Dense and Aligned Captions (DAC) Promote Compositional Reasoning in VL Models
Abstract
Vision and Language (VL) models offer an effective method for aligning representation spaces of images and text allowing for numerous applications such as cross-modal retrieval, visual and multi-hop question answering, captioning, and many more. However, the aligned image-text spaces learned by all the popular VL models are still suffering from the so-called 'object bias' - their representations behave as 'bags of nouns' mostly ignoring or downsizing the attributes, relations, and states of objects described/appearing in texts/images. Although some great attempts at fixing these `compositional reasoning' issues were proposed in the recent literature, the problem is still far from being solved. In this paper, we uncover two factors limiting the VL models' compositional reasoning performance.

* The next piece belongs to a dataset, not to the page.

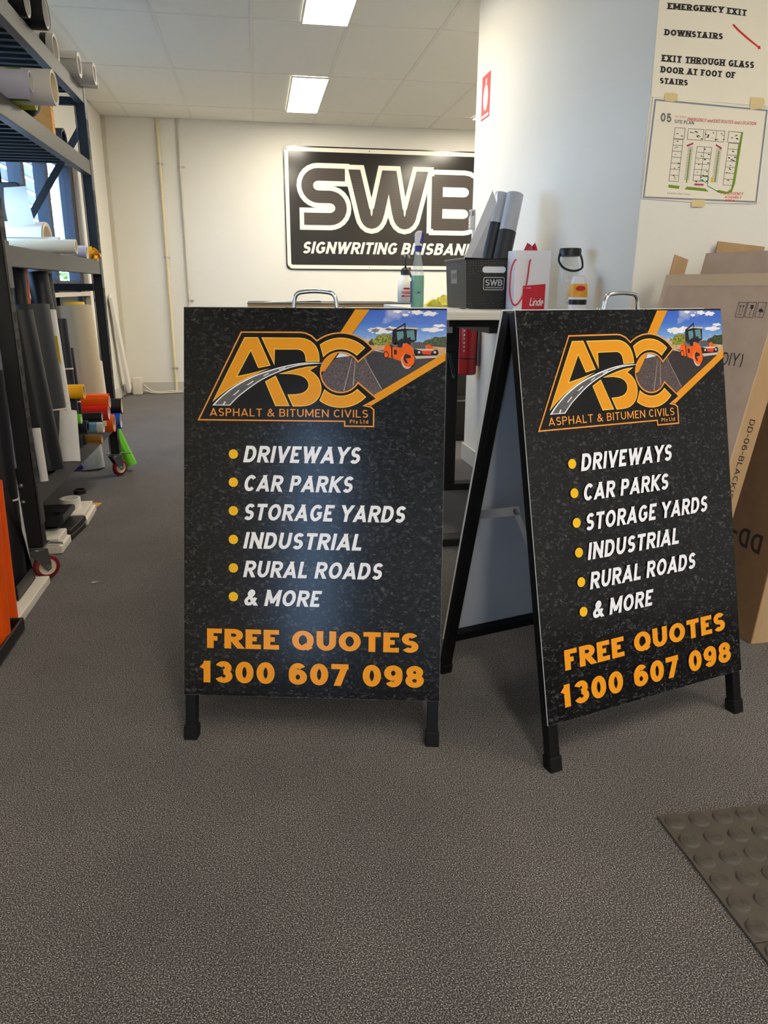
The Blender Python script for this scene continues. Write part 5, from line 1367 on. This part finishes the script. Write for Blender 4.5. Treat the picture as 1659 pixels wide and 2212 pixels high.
b = MB()
z0_, z1_ = wp(500, 912, 0).z, wp(500, 822, 0).z
for s_, xa, xb in (('SIGNWRITING', 210, 945), ('BRISBANE', 985, 1560)):
    text(b, s_, Vector((lx2(xa, 0)[0], -.0112, z0_)), Vector((lx2(xb, 0)[0]-lx2(xa, 0)[0], 0, 0)), Vector((0, 0, z1_-z0_)), t=.20, slant=.22, gap=.10)
b.build('lettering', 'wall_sign_white', sg)

# ---------------------------------------------------------------- notices on the near partition face
def wf(x, y, off=0): 
    p = at(1360+x/4.81, y/4.81, 'y', YP0); return Vector((p.x, YP0-off, p.z))
def paper(name, cs, label, off):
    q = [wf(x, y, off) for x, y in cs]; r = [p+Vector((0, off*.6, 0)) for p in q]
    b = MB(); n = len(q)
    b.add(q+r, [list(range(n)), list(range(n, 2*n))[::-1]]+[(i, n+i, n+(i+1) % n, (i+1) % n) for i in range(n)])
    return tag(b.build(name, 'paper_notice'), label, 'notice', 'notices taped to the partition')
n1 = paper('paper_notice', [(220, 1005), (1436, 1110), (1500, -120), (320, -160)], 'emergency exit notice in bold black lettering, upper of the two sheets', .002)
def ntext(par, s, x0, y0, x1, y1, h, mat, off, **kw):
    b = MB(); O = wf(x0, y0, off); E_ = wf(x1, y1, off); U_ = wf(x0+h*.075, y0-h, off)
    text(b, s, O, E_-O, U_-O, **kw); b.build('lettering', mat, par)
kw = dict(t=.24, gap=.10, space=.42, serif=True)
ntext(n1, 'EMERGENCY', 391, 97, 972, 138, 66, 'ink_black', .0024, **kw); ntext(n1, 'EXIT', 1008, 146, 1208, 170, 66, 'ink_black', .0024, **kw)
ntext(n1, 'DOWNSTAIRS', 358, 368, 962, 412, 64, 'ink_black', .0024, **kw)
ntext(n1, 'EXIT THROUGH GLASS', 330, 640, 1285, 712, 70, 'ink_black', .0024, **kw)
ntext(n1, 'DOOR AT FOOT OF', 318, 755, 1090, 816, 66, 'ink_black', .0024, **kw)
ntext(n1, 'STAIRS', 308, 868, 598, 892, 60, 'ink_black', .0024, **kw)
b = MB()
def wpoly(b, pts, off, m=0):
    q = [wf(x, y, off) for x, y in pts]; q2 = [(p.x, p.z) for p in q]
    b.poly(q if area2(q2) > 0 else q[::-1], m)
wpoly(b, [(1062, 262), (1078, 250), (1130, 305), (1220, 385), (1335, 480), (1352, 478), (1356, 510), (1326, 514), (1330, 498), (1210, 405), (1115, 320)], .0024); b.build('red_arrow', 'ink_red', n1)
n2 = paper('site_plan', [(118, 2063), (700, 2105), (1325, 2118), (1440, 1135), (830, 1060), (238, 1010)], 'taped site plan sheet with red handwriting, lower of the two sheets', .0035)
o2 = .0040
b = MB()
for q in stroke([(140, 2050), (1305, 2100), (1418, 1150), (262, 1040)], 17, closed=True): wpoly(b, [(p.x, p.y) for p in q], o2)
b.build('border', 'ink_frame', n2)
ntext(n2, '05', 313, 1265, 425, 1276, 92, 'ink_grey', o2, t=.2)
ntext(n2, 'SITE PLAN', 460, 1280, 660, 1298, 34, 'ink_black', o2, t=.13)
ntext(n2, 'SECTION 5', 466, 1222, 580, 1230, 20, 'ink_tan', o2, t=.14)
ntext(n2, 'EMERGENCY and EXIT ROUTES and LOCATION', 592, 1258, 1300, 1304, 34, 'ink_red', o2+.0002, t=.14, slant=.2)
ntext(n2, '* EMERGENCY', 935, 2020, 1170, 2032, 30, 'ink_red', o2, t=.15, slant=.2); ntext(n2, 'ASSEMBLY', 978, 2060, 1150, 2068, 26, 'ink_red', o2, t=.15, slant=.2); ntext(n2, 'AREA', 975, 2094, 1080, 2098, 24, 'ink_red', o2, t=.15, slant=.2)
ntext(n2, '5-6 OCTAL STREET YATALA', 385, 2015, 625, 2030, 14, 'ink_grey', o2, t=.13)
b = MB()
def ln(pts, w=4): 
    for q in stroke(pts, w): wpoly(b, [(p.x, p.y) for p in q], o2)
def PQ(s, t): # plan coordinates: s across, t down
    x = (465+(1165-465)*s)+(398-465)*t+(t*s)*(-20); y = 1328+(1378-1328)*s+(1920-1328)*t
    return (x, y)
def cell(s0, t0, s1, t1): ln([PQ(s0, t0), PQ(s1, t0), PQ(s1, t1), PQ(s0, t1), PQ(s0, t0)])
for s0, s1 in ((0, .15), (.20, .43), (.46, .62), (.62, .74), (.80, 1.0)): cell(s0, 0, s1, .19)
for k in range(7): cell(0, .20+k*.105, .14, .20+(k+1)*.105); cell(.82, .20+k*.105, .97, .20+(k+1)*.105)
for k in range(6): cell(.36, .30+k*.10, .47, .30+(k+1)*.10); cell(.47, .30+k*.10, .58, .30+(k+1)*.10)
R_ = random.Random(2)
for k in range(70):
    s0, t0 = R_.choice([(R_.uniform(.02, .12), R_.uniform(.03, .92)), (R_.uniform(.84, .94), R_.uniform(.03, .92)), (R_.uniform(.37, .56), R_.uniform(.30, .92)), (R_.uniform(.2, .75), R_.uniform(.03, .17))])
    ln([PQ(s0, t0), PQ(s0+R_.uniform(.015, .035), t0+.004)], R_.uniform(4, 12))
for sc_ in (.245, .285, .665, .71):
    for k in range(22): ln([PQ(sc_-.018, .32+k*.027), PQ(sc_+.018, .32+k*.027)], 4)
b.build('plan_lines', 'ink_black', n2)['kind'] = 'stuff'
for mt, polys in (('ink_green', [[PQ(.98, 0), PQ(1.01, .0), PQ(1.0, .9), PQ(.97, 1.05), PQ(.88, 1.09), PQ(.74, 1.06), PQ(.76, 1.03), PQ(.90, 1.05), PQ(.95, 1.0), PQ(.96, .9)], [PQ(0, 1.0), PQ(.17, 1.01), PQ(.16, 1.06), PQ(0, 1.05)], [PQ(.28, 1.01), PQ(.56, 1.02), PQ(.62, 1.07), PQ(.25, 1.06)], [PQ(.26, .35), PQ(.275, .35), PQ(.275, .95), PQ(.26, .95)], [PQ(.685, .35), PQ(.70, .35), PQ(.70, .9), PQ(.685, .9)]]), ('ink_pink', [[(585, 1510), (652, 1483), (656, 1500), (590, 1528)], [(890, 1500), (950, 1535), (945, 1555), (886, 1515)], [(665, 1908), (762, 1912), (760, 1930), (665, 1928)]]), ('ink_yellow', [[(838, 1845), (862, 1846), (860, 1898), (836, 1896)]]), ('ink_teal', [[(745, 1830), (815, 1836), (815, 1844), (745, 1838)], [(806, 1836), (815, 1836), (806, 1920), (797, 1920)], [(800, 1925), (930, 2000), (926, 2006), (796, 1932)], [(735, 1860), (760, 1870), (760, 1890), (738, 1888)]])):
    b = MB()
    for q in polys: wpoly(b, q, o2+.0003)
    b.build('plan_colour', mt, n2)
for cs, lab in (([(356, 985), (372, 966), (470, 970), (495, 990), (488, 1050), (440, 1062), (355, 1050)], 'masking tape piece joining the notices, left of the two upper pieces'), ([(1252, 1012), (1380, 1018), (1395, 1050), (1382, 1128), (1250, 1145), (1240, 1110)], 'masking tape piece joining the notices, right of the two upper pieces'), ([(640, 2075), (775, 2078), (778, 2130), (760, 2155), (635, 2148)], 'masking tape piece under the bottom edge of the site plan')):
    b = MB(); q = [wf(x, y, .0048) for x, y in cs]; r = [p+Vector((0, .0005, 0)) for p in q]; n = len(q)
    if area2([(p.x, p.z) for p in q]) < 0: q = q[::-1]; r = r[::-1]
    b.add(q+r, [list(range(n)), list(range(n, 2*n))[::-1]]); tag(b.build('masking_tape', 'masking_tape'), lab, 'tape', 'masking tape on the notices')

# ---------------------------------------------------------------- cartons leaning by the partition
def carton(name, label, O, along, up, nrm, L, H_, T_, flaps):
    """O near bottom front corner; along = unit vector to the far end, up = up the slope, nrm = away from the seen face"""
    t = thing(name, label, 'cardboard box', O)
    al, up, nm = Vector(along).normalized(), Vector(up).normalized(), Vector(nrm).normalized()
    V = lambda a, u, n: al*a+up*u+nm*n
    def pb(nm_, mat, a0, a1, u0, u1, n0, n1, par=t, **kw):
        b = MB(); b.add([V(a, u, n) for a in (a0, a1) for u in (u0, u1) for n in (n0, n1)], [(0, 1, 3, 2), (4, 6, 7, 5), (0, 4, 5, 1), (2, 3, 7, 6), (0, 2, 6, 4), (1, 5, 7, 3)]); return b.build(nm_, mat, par, **kw)
    w = .004
    f = pb('front_face', flaps.get('front', 'carton_pale'), 0, L, 0, H_, 0, w)
    pb('back_face', 'carton', 0, L, 0, H_, T_-w, T_)
    e_ = pb('near_side', flaps.get('side', 'carton'), 0, w, 0, H_, w, T_-w); pb('far_side', 'carton', L-w, L, 0, H_, w, T_-w); pb('base', 'carton', w, L-w, 0, w, w, T_-w)
    if 'back' in flaps: pb('back_flap', 'carton_pale', .0, L-.06, H_, H_+flaps['back'], T_-w, T_-.001)
    if 'far' in flaps: pb('end_flap', 'carton', L-w-.001, L-.001, H_, H_+flaps['far'], .01, T_-.012)
    return t, f, e_, V
th_ = .225
al = Vector((-.129, .40, 0)).normalized(); side = Vector((al.y, -al.x, 0))
up = (Vector((0, 0, math.cos(th_)))+side*math.sin(th_)).normalized(); nm_ = up.cross(al); nm_ = nm_ if nm_.x > 0 else -nm_
O1 = at(1653, 740, 'y', 1.9)-up*((at(1653, 740, 'y', 1.9).z)/up.z); O1.z = .001
H1 = 1.070/up.z
c1, f1, e1, V1 = carton('carton', 'large flat cardboard carton with printed care symbols leaning on the other carton', O1, al, up, nm_, .415, H1, .085, {'back': .085, 'far': .065})
b = MB(); b.add([V1(a, u, -.0006) for a, u in ((0, H1-.035), (.415, H1-.035), (.415, H1), (0, H1))], [(0, 1, 2, 3)]); b.add([V1(a, u, -.0006) for a, u in ((.397, H1-.4), (.415, H1-.4), (.415, H1-.036), (.397, H1-.036))], [(0, 1, 2, 3)]); b.build('clear_tape', 'tape_clear', f1)
# care symbols, DIY print: laid out on the front face plane from the photo
def onface(u, v):
    d = _R*((u-CX)/FPX) - _U*((v-CY)/FPX) + _F
    t = nm_.dot(c1.location-EYE)/nm_.dot(d); return EYE+d*t-c1.location-nm_*.0008
def fq(b, pts, m=0):
    q = [onface(1360+x/5.027, 480+y/5.027) for x, y in pts]; b.poly(q, m); b.poly([p-nm_*.0001 for p in q][::-1], m)
def fl(b, pts, w, closed=False):
    for q in stroke(pts, w, closed=closed): fq(b, [(p.x, p.y) for p in q])
b = MB()
for x0 in (1145, 1248, 1358): fl(b, [(x0, 1028), (x0+45, 868), (x0+135, 874), (x0+88, 1038)], 5, True)
for dx in (0, 32): fl(b, [(1190+dx, 985), (1206+dx, 905)], 5); fq(b, [(1194+dx, 915), (1210+dx, 898), (1216+dx, 918)])
fl(b, [(1170, 1002), (1222, 1006)], 6)
fq(b, [(1320, 898), (1350, 900), (1346, 935), (1325, 948), (1312, 930)]); fl(b, [(1325, 945), (1300, 1005)], 5); fl(b, [(1288, 1004), (1312, 1008)], 5)
fq(b, [(1398, 972), (1412, 945), (1432, 936), (1450, 952), (1452, 978)]); fl(b, [(1428, 965), (1412, 1015), (1404, 1008)], 4)
for x, y in ((1440, 910), (1455, 900), (1448, 922), (1465, 915), (1432, 922)): fl(b, [(x, y), (x+5, y+10)], 4)
b.build('care_symbols', 'ink_dark', f1)
b = MB(); O = onface(1360+990/5.027, 480+1550/5.027); E_ = onface(1360+1215/5.027, 480+1570/5.027); U_ = onface(1360+1025/5.027, 480+1412/5.027)
text(b, 'DIY)', O, E_-O, U_-O, t=.12, gap=.16); b.build('lettering', 'ink_dark', f1)
sn = -al
Nd = (V1(-.0006, H1*.62, .018), )
b = MB(); O = V1(-.0008, .70, .032); text(b, 'DD-06-BLACK(DIY)', O, -up*.275, nm_*.023, t=.13, gap=.16); b.build('lettering', 'ink_dark', e1)
# second carton, standing behind and right
th2 = .085; al2 = Vector((-.02, .6, 0)).normalized(); sd2 = Vector((al2.y, -al2.x, 0)); up2 = (Vector((0, 0, math.cos(th2)))+sd2*math.sin(th2)).normalized(); nm2 = up2.cross(al2); nm2 = nm2 if nm2.x > 0 else -nm2
O2 = at(1621, 1391, 'z', 0); O2.z = .001
c2, f2, e2, V2 = carton('carton', 'tall brown cardboard carton standing on the carpet at the right photo edge', O2, al2, up2, nm2, .58, 1.135, .20, {'back': .05, 'far': .05, 'front': 'carton_shaded', 'side': 'carton'})
b = MB(); text(b, 'DD-06', V2(.05, .325, -.0008), al2*.24, -up2*.058, t=.17, gap=.16); b.build('lettering', 'ink_dark', f2)

# ---------------------------------------------------------------- tactile rubber tiles
def tactile(y1, label):
    t = thing('tactile_tile', label, 'floor mat', (.755, y1-.31, 0), 0, 'studded rubber floor tiles')
    b = MB(); b.b2((.001, .001, .0004), (.309, .309, .006)); b.build('rubber_base', 'rubber_mat', t, bev=.001)
    b = MB(); pr = [(.0200, .0055), (.0182, .0098), (.0170, .0106)]
    for k in range(5): r0 = .0155-k*.003; pr += [(r0, .0104), (r0-.0004, .0111), (r0-.0016, .0111), (r0-.002, .0104)]
    pr.append((0, .0104)); b.lathe(pr, n=22); first = b.build('stud', 'rubber_mat', t, smooth=40)
    for i in range(6):
        for j in range(6):
            o = first if i == j == 0 else first.copy()
            if not (i == j == 0): COL.objects.link(o); o.parent = t
            o.location = (.0258+i*.0517, .0258+j*.0517, 0)
tactile(1.157, 'dark rubber floor tile with round studs at the right edge, farther one')
tactile(.847, 'dark rubber floor tile with round studs at the right edge, nearer one')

These two factors are properties of the paired VL dataset used for finetuning (or pre-training) the VL model: (i) the caption quality, or in other words 'image-alignment', of the texts; and (ii) the 'density' of the captions in the sense of mentioning all the details appearing on the image. We propose a fine-tuning approach for automatically treating these factors on a standard collection of paired VL data (CC3M). Applied to CLIP, we demonstrate its significant compositional reasoning performance increase of up to ∼ 27% over the base model, up to ∼ 20% over the strongest baseline, and by 6.7% on average.